Last week Warren Buffett ruled out an investment in the monoline bond insurers, but did not close the door completely:

“We could have some kind of insurance transaction with them but we will not be investing in them or any other bond insurer…We’ve got our own bond insurer…Berkshire Hathaway Assurance is already up and running in New York State and has already done a couple of deals.”

That was last Tuesday; the following day Buffett acted, and today we get the news, this transcript straight from Buffett's mouth:

"And last Wednesday, Berkshire Hathaway made a firm offer to the three largest bond insurers, who in aggregate I think, insure about 800 billion (dollars) of tax exempt bonds".

"And what we said we would do is, and we gave a copy of this, of course, to the Superintendent of Insurance of New York. We said we would form, we would add to our company's resources five billion dollars. That five billion dollars in the new insurance company, we would pledge that there would be no dividends or any kind of distributions or management fees taken out of that for ten years, so all the earnings of that company would be retained to build up the claims-paying ability."

“And we offered to take over the liabilities for the whole $800 billion of these three companies for a premium that would be equal to, essentially, one-and-a-half times the remaining premium left over the life of the bonds.  They have what they call an ‘unearned premium reserve’ which reflects the original premium less the amount that’s been proportionately earned.  And we said, for one-and-a-half times that amount, we would take away all of their liabilities so that the $800 billion in bonds would carry a real triple-A insurance, and would sell in the market as if it had real triple-A insurance.  Whereas now the bonds sell at significant discounts.” CNBC

Everyone will parse this to death today, and we will leave it to them. The bears are unlikely to yield any ground.

While this won’t necessarily bail us out of a giant mess in one fell swoop, it does address one important issue, and Buffett’s plan puts muni’s to the “front of the line”:

Buffett added “If it’s left to its natural course, and the CDOs prove to be a disaster, because there will be a disaster earlier, they will use up the funds of these companies, and in effect, the municipals stand at the back of the line.  So, our system puts the municipals at the front of the line.  What’s going on now leaves the municipals at the back of the line because the funds will get depleted for all of these other types of insurance before they get to the municipals in very large part.”

About a month ago signs of progress were finally appearing, and this theme continues to move slowly along, including Hank Paulson’s various efforts:

January 10th
This is what we like to see.
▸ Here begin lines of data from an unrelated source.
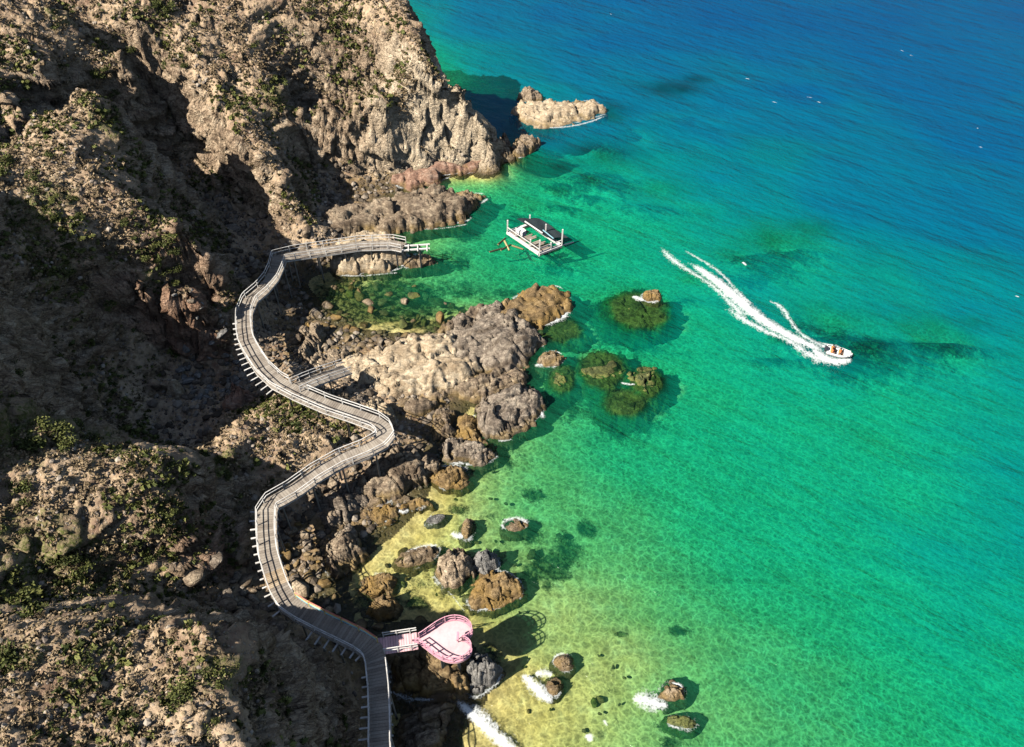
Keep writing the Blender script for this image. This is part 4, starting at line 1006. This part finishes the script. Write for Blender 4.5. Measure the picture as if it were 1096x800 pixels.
for s_, t_, h_ in ((0, 0, 2.3), (.25, .02, 1.8), (.72, 0, 1.6), (1, 0, 2.6), (1, 1, 3.0), (0, 1, 1.8), (.5, 1, 2.0), (1, .5, 1.4)):
    p = a.lerp(b, s_).lerp(d.lerp(c, s_), t_); mb = MB(); mb.bar(p-Vector((0, 0, .4)), p+Vector((.05, .03, h_)), .2, .2, .8); mb.build('post', M['whitewood'], fp)
def quad_sheet(name, P4, th, mat, n=10, sag=.25):
    vs = []; 
    for i in range(n+1):
        for j in range(n+1):
            u_, v_ = i/n, j/n; p = P4[0].lerp(P4[1], u_).lerp(P4[3].lerp(P4[2], u_), v_)
            z = -sag*math.sin(math.pi*u_)*math.sin(math.pi*v_)+.12*math.sin(u_*9+v_*5)*math.sin(v_*7)
            vs.append((p.x, p.y, p.z+z))
    F_ = grid_faces(n+1, n+1).tolist(); m_ = len(vs); vs += [(x, y, z-th) for x, y, z in vs]
    F2 = [[q+m_ for q in f[::-1]] for f in F_]
    ed = [(i*(n+1), (i+1)*(n+1)) for i in range(n)]+[(i*(n+1)+n, (i+1)*(n+1)+n) for i in range(n)]+[(j, j+1) for j in range(n)]+[(n*(n+1)+j, n*(n+1)+j+1) for j in range(n)]
    F3 = [[p, q, q+m_, p+m_] for p, q in ed]
    return mesh_from(name, vs, F_+F2+F3, mat, fp, smooth=False, attrs={'tone': np.full(len(vs), .5)})
up = Vector((0, 0, 1))
r1, r2 = a.lerp(d, .42)+up*2.0+(b-a)*.0, b.lerp(c, .5)+up*1.9-(b-a)*.12
r3, r4 = c+up*.35+(c-b)*.45-(b-a)*.1, d+up*.55+(c-b)*.45
quad_sheet('roof_sheet', [r1, r2, r3, r4], .06, M['darktarp'])
mb = MB(); mb.bar(a.lerp(b, .2).lerp(d.lerp(c, .2), .5)+up*2.15, a.lerp(b, .75).lerp(d.lerp(c, .75), .5)+up*2.1, .16, .14, .9); mb.build('ridge_pole', M['whitewood'], fp)
mb = MB(); mb.bar(a.lerp(b, .62).lerp(d.lerp(c, .62), .7)+up*1.9, a.lerp(b, .95).lerp(d.lerp(c, .95), .7)+up*1.6, .12, .1, .7); mb.build('roof_pole', M['bluerail'], fp)
mb = MB(); mb.bar(b.lerp(c, .0)+up*1.0, c+up*1.0, .12, .12, .8); mb.bar(a+up*1.0, b+up*.9, .1, .1, .8); mb.build('side_rail', M['whitewood'], fp)
mb = MB(); p = a.lerp(b, .22).lerp(d.lerp(c, .22), .32); mb.box(p+up*.45, (.65, .5, .42), (b-a), (0, 0, 1), .9); mb.build('deck_box', M['hull'], fp)
mb = MB(); mb.bar(c, c+(c-b)*.55+up*-.2, .14, .12, .8); mb.build('outrigger_pole', M['whitewood'], fp)
mb = MB()
for (u0, v0, u1, v1) in ((524,270,538,266),(536,268,547,262),(540,258,545,268),(548,263,560,267),(533,262,541,255)):
    mb.tube(Vector(W(u0, v0, .05))-fo, Vector(W(u1, v1, .12))-fo, .16, .12, 7)
mb.build('bamboo_float', M['bamboo'], fp, True)

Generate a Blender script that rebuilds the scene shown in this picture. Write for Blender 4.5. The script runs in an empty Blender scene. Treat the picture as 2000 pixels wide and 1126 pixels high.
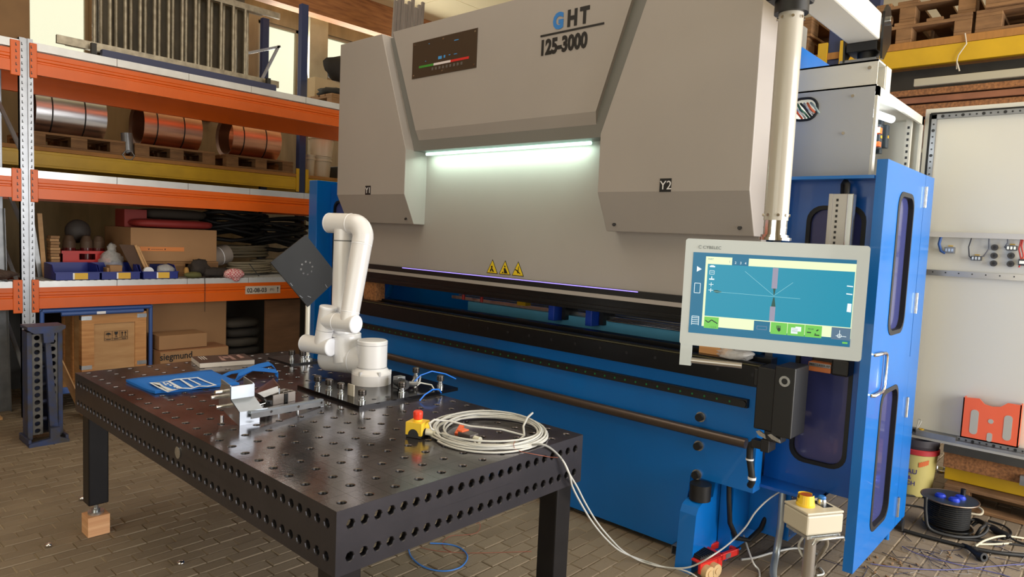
import bpy, math, random
from mathutils import Vector, Matrix
random.seed(7)
S = bpy.context.scene
PI = math.pi
# ---------------------------------------------------------------- camera
F = 1335.365
CAM = Vector((-1.10774, -1.63700, 1.66917))
RT = Vector((0.67036787, -0.74066571, 0.04495802))
UP = Vector((0.02760641, 0.08544053, 0.99596074))
FW = Vector((0.74151521, 0.66641895, -0.0777237))
cd = bpy.data.cameras.new('camera'); cam = bpy.data.objects.new('camera', cd); S.collection.objects.link(cam)
cd.sensor_fit = 'HORIZONTAL'; cd.sensor_width = 36; cd.lens = F/2000*36; cd.clip_start = .05; cd.clip_end = 200
m = Matrix((RT, UP, -FW)).transposed().to_4x4(); m.translation = CAM; cam.matrix_world = m
S.camera = cam
def at(px, py, ax, v):
    """world point seen at a pixel of the 2000x1126 photograph on the plane x, y or z = v"""
    d = RT*((px-1000)/F) - UP*((py-563)/F) + FW
    i = 'xyz'.index(ax); return CAM + d*((v-CAM[i])/d[i])
# ---------------------------------------------------------------- world, lights, exposure
S.view_settings.view_transform = 'Standard'; S.view_settings.look = 'None'
S.view_settings.exposure = 0.64; S.view_settings.gamma = 1.0; S.view_settings.use_curve_mapping = False
w = bpy.data.worlds.new('world'); S.world = w; w.use_nodes = True
bgn = w.node_tree.nodes['Background']; bgn.inputs[0].default_value = (.95, .95, .70, 1); bgn.inputs[1].default_value = .8
def area(name, loc, target, sx, sy, power, col=(1, 1, 1)):
    l = bpy.data.lights.new(name, 'AREA'); l.shape = 'RECTANGLE'; l.size = sx; l.size_y = sy; l.energy = power; l.color = col
    o = bpy.data.objects.new(name, l); S.collection.objects.link(o); o.location = loc
    o.rotation_euler = (Vector(target)-Vector(loc)).to_track_quat('-Z', 'Y').to_euler(); return o
area('gate_daylight', (3.6, -5.7, 1.95), (3.2, 0, 1.75), 6.6, 3.5, 430, (1.0, .98, .975))
area('side_gate_daylight', (-4.7, -1.0, 1.7), (0, 0.2, 1.2), 4.6, 2.8, 41, (1.0, .95, .915))
area('overhead_fill_light', (0.6, 1.8, 4.7), (0.6, 1.8, 0), 5.0, 2.0, 36, (1.0, .925, .84))  # soft overhead fill light, added under the closed ceiling; no roof window is built
for i, xx in enumerate((1.3, 4.1, 5.4)):
    area('back_window_daylight', (xx, 7.5, 3.9), (xx, 4.6, 4.5), 1.0, 1.0, 30, (1.0, .98, .85))
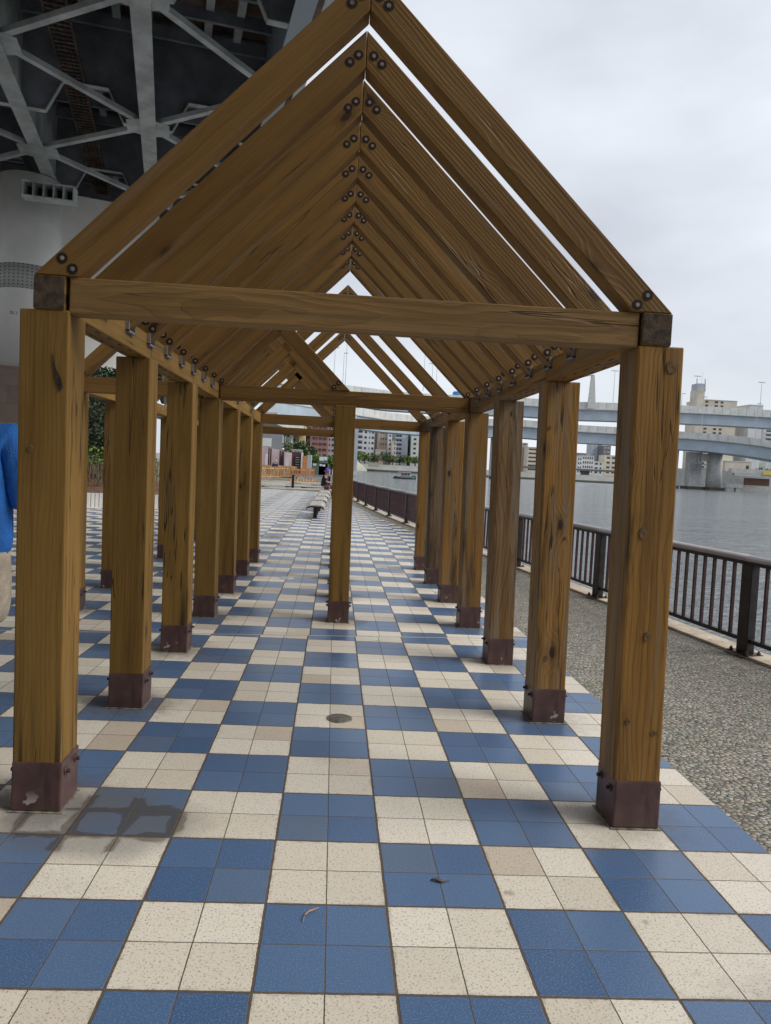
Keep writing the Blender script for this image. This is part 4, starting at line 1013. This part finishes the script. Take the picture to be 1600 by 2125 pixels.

Seemingly in the past 24 hours many of our problems have been addressed. Warren Buffet and bond insurers. Bernanke wakes up. Someone brokers a deal for Countrywide before things get really messy.

Nice. But addressed, not fixed. Game Changer

The Kerviel inspired lows were looming, but that was the washout that we needed.  Many professionals investors are calling January the toughest month they have ever seen, but time has come to slowly begin increasing exposure to this market. The healing process will take time, but much of the de-levering by big institutional investors is probably the rear view mirror. The bears will continue their fight, and none of these solutions are perfect, but we are moving ahead.

Nobody is going to get rich quickly, but the market will be back to 1500 on the S&P by the time the clouds have truly parted. Hopefully heavy volume and other technical indicators give bulls a confirmation of sorts, but our model is finally moving back to a more neutral posture (40% to 50% net long) after it turned net short last fall.

Perhaps the next development will be further sovereign wealth injections into banks and brokers, cross-border strategic M&A transactions, and private equity interest in small and mid-cap domestic equities.

The rally today is nice, but we are likely in a stalemate for the next few months as the mess begins to get cleaned up. But if you take them one at a time you are being offered multi-year valuation lows in many individual securities.

That is too tempting to pass up, particularly in those stocks that have merely come in with the market.